What does this question, presented verbally in an interview really test? A recursive solution sprung to mind, but I can recall implementing recursive solutions in production code only a few tens of times over a ten year career. The question does not test for experience with the technology they are hiring for. It certainly filters out developers who cannot come up with an algorithm while standing at a whiteboard infront of a hostile audience. I could go on, but the biases implicit in this question are as numerous as they are irrelevant.

After a few years in the industry you typically get to work direct with these so-called "top end" consultancies anyway, so you get to know what these kind of questions don't filter for. I can say with confidence and from experience they don't filter for ability to create high quality software.

The thing is, this 'clever' 'does he know recursion?!' question is almost insultingly trivial when compared to the type of problems most development teams face.

Like the fact that although "Joe" has an IQ of 150, he speaks in sentences so impossibly convoluted he may as well be mute. Or "Alice" the sole domain expert, who begrudges her position in some way and will only communicate after you have negotiated the massive chip on her shoulder.

Hell, most organisations can't even provision accurate testing environments and force their developers to run underpowered Windows laptops.

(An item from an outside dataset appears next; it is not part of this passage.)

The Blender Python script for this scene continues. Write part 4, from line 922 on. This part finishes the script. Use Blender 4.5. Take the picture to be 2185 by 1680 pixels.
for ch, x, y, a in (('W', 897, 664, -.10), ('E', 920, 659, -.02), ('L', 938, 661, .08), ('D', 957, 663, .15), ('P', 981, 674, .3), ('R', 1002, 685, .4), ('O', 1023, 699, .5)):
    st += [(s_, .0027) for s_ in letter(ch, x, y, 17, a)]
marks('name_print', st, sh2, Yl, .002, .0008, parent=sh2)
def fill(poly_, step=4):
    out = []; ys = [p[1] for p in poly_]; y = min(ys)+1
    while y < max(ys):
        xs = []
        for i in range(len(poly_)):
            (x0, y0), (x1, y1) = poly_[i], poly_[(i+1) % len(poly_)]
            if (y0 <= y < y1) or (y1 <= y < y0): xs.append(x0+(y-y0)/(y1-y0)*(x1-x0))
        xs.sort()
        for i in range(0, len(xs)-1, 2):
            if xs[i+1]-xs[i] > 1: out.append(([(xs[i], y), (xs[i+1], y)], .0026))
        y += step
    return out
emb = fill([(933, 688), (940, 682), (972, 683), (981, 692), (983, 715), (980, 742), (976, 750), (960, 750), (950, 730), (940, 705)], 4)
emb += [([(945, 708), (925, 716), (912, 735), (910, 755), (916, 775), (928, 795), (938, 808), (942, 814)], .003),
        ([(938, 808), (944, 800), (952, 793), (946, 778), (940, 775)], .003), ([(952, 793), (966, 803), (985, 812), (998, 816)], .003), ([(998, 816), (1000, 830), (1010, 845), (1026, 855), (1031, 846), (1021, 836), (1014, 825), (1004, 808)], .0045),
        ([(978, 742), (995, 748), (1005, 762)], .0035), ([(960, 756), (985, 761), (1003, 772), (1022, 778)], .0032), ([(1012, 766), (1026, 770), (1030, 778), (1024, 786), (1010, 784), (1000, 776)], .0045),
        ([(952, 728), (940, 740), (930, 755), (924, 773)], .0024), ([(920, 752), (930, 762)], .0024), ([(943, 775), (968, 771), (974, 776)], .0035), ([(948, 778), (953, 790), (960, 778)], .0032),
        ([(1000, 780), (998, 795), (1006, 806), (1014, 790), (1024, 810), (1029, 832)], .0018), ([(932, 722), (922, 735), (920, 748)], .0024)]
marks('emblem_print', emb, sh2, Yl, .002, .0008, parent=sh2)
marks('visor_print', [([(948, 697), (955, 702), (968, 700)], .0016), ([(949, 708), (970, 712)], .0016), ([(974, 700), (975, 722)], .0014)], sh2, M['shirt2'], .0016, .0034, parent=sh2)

Let's walk before we can run yeah?




> A recursive solution springs to mind, but I can recall implementing recursive solutions in production code only a few tens of times over a ten year career.

If you are not comfortable with recursion, just remember: Recursion is really just a free stack. To use your example:

Whenever you see an opening brace, push onto the stack. (Or, make a recursive call, which goes onto the call stack...)

Whenever you see a closing brace, pop off the stack. (Or, return from the recursive call, which then pops off the call stack...)

If the stack isn't empty at end of input, then there are mismatched opening braces. If you ever try to pop from an empty stack, then there are mismatched closing braces.


Thank you for the helpful comment. I can't help but feel you miss the point of my post though. I can solve the problem. Verbally, (but admittedly less eloquently and less complete) I approximately gave your answer in the interview. Give me a quiet Monday morning, a pair of headphones and a compiler/interpreter and I can solve it well.

It's the fact that it is being used as a filter when the person filtering doesn't know what is being filtered in and out.

All in all, it's a spectacular waste of time and money.


I understood your post. I didn't comment on your other points because I didn't feel I had anything to add. I was just trying to be helpful in regards to the particular problem you posted, and for anyone having trouble with recursive problems in general.